April came went and it was all a bit of a blur really. There were trips to Simbo Island in Western Province as well as Gorabara and Sepa, both in South Choiseul.
There also seems to be a bit of a pattern happening to my visits to villages in Choiseul I have started to notice. It’s based around a three day cycle and goes like this; Day 1 travel early from Taro, arrive and spend time with the people that are hosting you in village and then go fishing. Day 2 is usually a full day of the activity that you actually came down for either a workshop/training event or walkabout in the bush and then in the evening its fishing some more. Day 3 is either finishing up with a workshop/training or just chatting with people who want your input on something, then it’s time to head back; more often than not it’s with a whole lot of extra people as well as bundled up sago palm, cassava, taro or sweet potato, green coconuts for drinking and maybe the odd chicken. Once we have dropped off all the passengers with their various cargoes, I like to do a nice detour out into the ocean chasing schools of fish by following were the seabirds are going.
Cruising up and down Choiseul in an open boat is a privilege that few ex-pats have and I still even now just in awe of how beautiful this place is. There is nothing like coming up from the villages from along the coast of South or North Choiseul and approaching Taro as the sun is setting over the Shortland Islands and Bougainville, those sunsets are well and truly etched into my brain.
Getting out into the communities and away from Taro (often referred to as Taro Station) is to experience the real Choiseul. The issues that come up in communities are generally universal for most communities around Choiseul; its sanitation, water supply issues, sea level rise, population growth, finding sustainable opportunities for using natural resources, infrastructure etc etc, but there is always a local twist on how these issues are related or prioritised.

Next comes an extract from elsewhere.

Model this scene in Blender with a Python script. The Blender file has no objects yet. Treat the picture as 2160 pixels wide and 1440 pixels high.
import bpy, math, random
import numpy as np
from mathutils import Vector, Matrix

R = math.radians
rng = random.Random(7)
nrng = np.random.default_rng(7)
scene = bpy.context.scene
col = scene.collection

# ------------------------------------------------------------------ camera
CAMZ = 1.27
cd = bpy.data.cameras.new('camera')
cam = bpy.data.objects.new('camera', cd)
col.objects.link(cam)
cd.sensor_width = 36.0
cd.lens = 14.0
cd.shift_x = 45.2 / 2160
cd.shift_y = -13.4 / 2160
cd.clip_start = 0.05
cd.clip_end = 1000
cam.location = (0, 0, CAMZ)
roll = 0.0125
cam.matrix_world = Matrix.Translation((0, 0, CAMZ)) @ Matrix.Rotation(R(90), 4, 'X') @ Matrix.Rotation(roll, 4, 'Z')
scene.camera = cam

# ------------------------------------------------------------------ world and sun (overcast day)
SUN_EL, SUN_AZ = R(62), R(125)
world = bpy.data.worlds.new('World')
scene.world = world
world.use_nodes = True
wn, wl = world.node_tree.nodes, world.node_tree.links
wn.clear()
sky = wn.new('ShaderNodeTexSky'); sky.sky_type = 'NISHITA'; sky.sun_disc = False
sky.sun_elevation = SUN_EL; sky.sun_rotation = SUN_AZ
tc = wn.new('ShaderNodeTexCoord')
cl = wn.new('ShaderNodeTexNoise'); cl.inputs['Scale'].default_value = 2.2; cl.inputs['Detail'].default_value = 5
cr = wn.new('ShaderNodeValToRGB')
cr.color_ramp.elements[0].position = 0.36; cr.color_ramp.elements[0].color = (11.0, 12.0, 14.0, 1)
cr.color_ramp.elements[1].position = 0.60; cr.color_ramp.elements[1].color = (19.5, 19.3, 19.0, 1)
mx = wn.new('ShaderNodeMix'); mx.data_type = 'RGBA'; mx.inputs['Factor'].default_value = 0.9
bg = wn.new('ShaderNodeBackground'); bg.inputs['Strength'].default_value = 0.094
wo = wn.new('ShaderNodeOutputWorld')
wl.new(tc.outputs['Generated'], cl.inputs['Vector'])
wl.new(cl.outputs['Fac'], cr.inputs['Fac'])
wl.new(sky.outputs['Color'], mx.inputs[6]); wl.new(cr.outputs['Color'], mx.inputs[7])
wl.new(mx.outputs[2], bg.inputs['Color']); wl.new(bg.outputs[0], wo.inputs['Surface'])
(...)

After what feels like so long here you start to see very clear patterns in all things, especially with the work that I have been doing which is essentially trying to help out organisations strengthen their internal structure. You start to see why some organisations are clearly failing, while other NGO’s who are doing similar work are succeeding. You start to see where the aid industry and donors are creating dependency and where they are creating innovation. As I approach the end of my tenure here I feel that it’s important to communicate what I have witnessed in the hope that someone or some organisation will use it to improve things for the better of the people here. I think it’s reasonable enough to say that there are issues around people not directly confronting organisations and individuals head on that need to be held accountable if change is too occur within a short timeframe (I would argue that with Climate Change, time is short) . As time goes on and I come nearer to the end of my contract I feel it’s more and more appropriate to communicate these things. There is a quote from a book that covers stories of three UN volunteers working through various countries in the 90s that I keep coming back from the book Emergency Sex and Other Desperate Measures;
“Who has the authority to resolve the dilemma, to place it on the moral spectrum? Who makes the conscious decision to bear witness, to tell the story? We need a volunteer”
Although this comment was in relation to UN volunteers in vastly more dangerous situations than I find myself in here, I think the principle is the same for any volunteer.
I often wonder that with all the big statements from organisations and governments about helping those who need help such as the Solomon Islands, I think about what is really being committed to this province and realise that in many ways I’m it as far as help on the ground is concerned, when I make this connection, I’m blown away. Millions get pumped into supporting the Solomon’s and most goes through government agencies or NGO’s, a great deal of resources probably never make it out of Honiara, actual people helping out on the ground from other countries, basically me, priceless.